Evaluation of helmet comfort based on flexible pressure sensor matrix

Abstract

The helmet comfort has been a focus in infantry equipment fitting evaluation, and has not been solved well for decades. In order to evaluate the stability and comfort of helmets, this paper proposed a novel helmet comfort evaluation method, combined with quantitative analysis and subjective rating. We demonstrated the helmet pressure acquisition system, and we also presented the data analysis and display system. Helmet pressure data between the skins of the wearer and the cushion pads lying in the helmet inner liner was collected by using a pressure headgear, which was composed by a matrix of flexible pressure sensors. The system includes the head pressure sensing matrix composed of more than one hundred flexible pressure sensors, pressure data analysis and display module, and helmet comfort evaluation module.
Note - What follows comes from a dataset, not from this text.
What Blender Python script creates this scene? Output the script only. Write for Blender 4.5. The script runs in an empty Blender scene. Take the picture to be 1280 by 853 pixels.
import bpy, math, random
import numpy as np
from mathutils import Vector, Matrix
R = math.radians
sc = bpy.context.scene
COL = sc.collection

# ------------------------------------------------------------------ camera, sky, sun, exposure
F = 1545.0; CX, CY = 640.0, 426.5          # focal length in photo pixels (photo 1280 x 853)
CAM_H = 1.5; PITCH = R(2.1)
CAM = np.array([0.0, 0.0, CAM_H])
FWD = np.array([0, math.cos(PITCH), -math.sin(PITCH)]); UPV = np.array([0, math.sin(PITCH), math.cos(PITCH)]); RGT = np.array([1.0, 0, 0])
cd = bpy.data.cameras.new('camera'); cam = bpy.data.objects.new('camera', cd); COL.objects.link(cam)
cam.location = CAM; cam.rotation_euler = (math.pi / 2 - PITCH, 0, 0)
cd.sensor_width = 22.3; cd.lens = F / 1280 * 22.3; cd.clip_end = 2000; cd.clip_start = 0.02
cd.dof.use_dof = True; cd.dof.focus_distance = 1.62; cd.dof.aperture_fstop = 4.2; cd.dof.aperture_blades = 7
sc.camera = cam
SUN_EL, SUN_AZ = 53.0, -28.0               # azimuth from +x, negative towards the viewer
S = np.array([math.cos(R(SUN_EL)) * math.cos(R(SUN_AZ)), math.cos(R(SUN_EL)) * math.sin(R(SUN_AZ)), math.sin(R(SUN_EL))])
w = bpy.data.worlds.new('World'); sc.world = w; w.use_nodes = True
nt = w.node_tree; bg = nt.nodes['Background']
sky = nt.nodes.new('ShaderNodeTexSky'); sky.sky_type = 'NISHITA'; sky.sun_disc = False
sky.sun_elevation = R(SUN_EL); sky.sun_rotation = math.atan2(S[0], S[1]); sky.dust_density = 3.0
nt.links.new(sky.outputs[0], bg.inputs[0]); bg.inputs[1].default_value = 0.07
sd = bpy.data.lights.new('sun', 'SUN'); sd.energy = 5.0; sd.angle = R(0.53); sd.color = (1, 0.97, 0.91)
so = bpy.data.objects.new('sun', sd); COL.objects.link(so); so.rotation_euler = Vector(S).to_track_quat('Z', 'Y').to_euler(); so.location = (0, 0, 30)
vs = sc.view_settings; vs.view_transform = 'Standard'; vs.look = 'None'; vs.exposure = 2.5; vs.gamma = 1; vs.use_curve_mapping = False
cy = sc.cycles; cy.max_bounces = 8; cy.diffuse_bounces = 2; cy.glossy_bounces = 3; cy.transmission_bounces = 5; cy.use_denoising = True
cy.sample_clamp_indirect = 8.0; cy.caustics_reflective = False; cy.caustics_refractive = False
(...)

We carefully chose the head model according to the latest anthropometry industrial standards, in which the head dimensions were illustrated in details. We used Geomagic, a popular re-engineering soft package in computer graphics, to construct the head model on which we would put the pressure sensing matrix. The original resistance values of the pressures were transferred by A/D conversion circuit from analog to digital numbers and then output to the data analysis module. In this way, the pressure data of each sensor in the helmet inner liner was collected. We asked several experts to rate the helmet comfort and then used Analytic Hierarchy Process (AHP) to calculate the final comfort score. In the criterion layer of AHP technique, we proposed four criteria, i.e., duration-related metrics, pressure amplitudes, pressure distribution and pressure stability. Finally, the pressure distribution image was showed on the computer by using the Graphic class in C#. Experimental results showed quite good agreement between our evaluation score and the subjective feeling of the subjects. The proposed technique makes the pressure data measurement more intuitive and efficient, and it is quite convenient to analyze and evaluate the factors affecting the ergonomics of the helmet, to optimize the safety and fitting of the helmet rationally. It’s also expected to expand this technique in other human body wearable products, such as goggles, glasses, ear-phones and neck brace.